Enough about Tiger—it’s time to talk parity

Another major championship in golf is over following this past weekend’s U.S. Open, and once again people are talking about how it’s such a shock that Tiger Woods didn’t win it all.
Enough.
Yes, we all know that Tiger was once “the man” when it came to the world of golf, and that no one was even close when it came to competing with him in the four biggest events on the calendar year.
But when he hasn’t won one of the majors (the Masters, U.S. Open, British Open, and PGA Championship) in four full calendar years, maybe it’s time the narrative finally changed.
So instead of talking about the former king of the links, let’s talk instead about how it has become nearly impossible to choose a major winner since June, 2008, when Woods last won the U.S. Open.
Sure, there are the household names who have finished in first place at the end of a weekend, such as Phil Mickelson and Rory McIlroy. But there also have been the names that no one—and I mean no one—could have predicted to win an event, like Y.E. Yang or this past weekend’s winner, Webb Simpson.
Perhaps I’m in the minority in this way of thinking, but isn’t a sport better off when you don’t know who is going to win each time out?
In North America, the sporting climate is one in which parity is talked about over everything else, with every fan of every team in the NFL, NHL, MLB, and NBA believing their team could have a chance to win it all.
As has already been well-documented by the N.Y. Giants and the L.A. Kings this year, all you have to do is make it into the playoffs in order to win a Super Bowl or the Stanley Cup.
That same statement applies to the world of golf, as well.
You could be doing absolutely nothing on the PGA Tour throughout the entire season. But if you are able to qualify for one of the four majors, all you have to do is play steady golf the first three days to find yourself in contention come Sunday.
I suppose the argument can be made that golf is much better off when Tiger is in the hunt or winning tournaments on a regular basis, which can be seen in television ratings and overall mainstream interest.
But after a while, wouldn’t you find someone winning over and over and over again to be very boring?
Look at NASCAR, for instance.

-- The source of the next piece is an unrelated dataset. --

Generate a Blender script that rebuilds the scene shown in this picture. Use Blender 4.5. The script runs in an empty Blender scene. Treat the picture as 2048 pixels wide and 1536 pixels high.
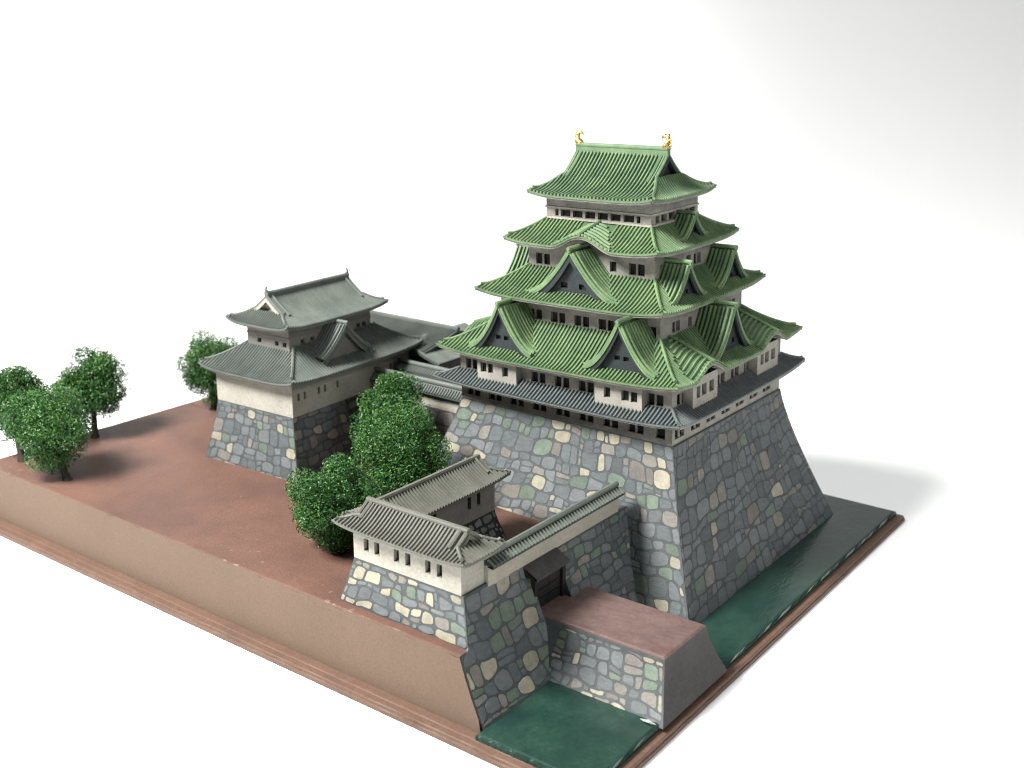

Prior to last season, Jimmie Johnson had won five-straight Sprint Cup titles yet despite his run of success, he was hated by the majority of fans.
Nevertheless, when the eyes of the golf world turn to Lytham, England next month for the British Open, I’m already convinced all of the talk will be about how Tiger is “in great shape” and is “back into winning form.”
And all the while, the man who will be hosting the Claret Jug more than likely will be flying under the radar the entire time.
• • •
During Sunday’s Manitoba Marathon in Winnipeg, there was a local father-and-son connection who made their way around over the 42-km course.
Lorne Ricard, who completed the Boston Marathon for a second time back in April, ran the event with his son, Rick, which made this year’s Father’s Day a special one.
“It’s certainly something that I will remember for a very long time,” enthused Lorne, who is 57.
“We ran together for about the first half of the race, but then after a little bit, I started to pull away from him a little bit,” he joked.
Lorne, who ran in the men’s 55-59 age category, finished third in his class with a time of 3:20:13.
Rick, running in the 25-29 age category, finished 14th for his division with a time of 3:40:10.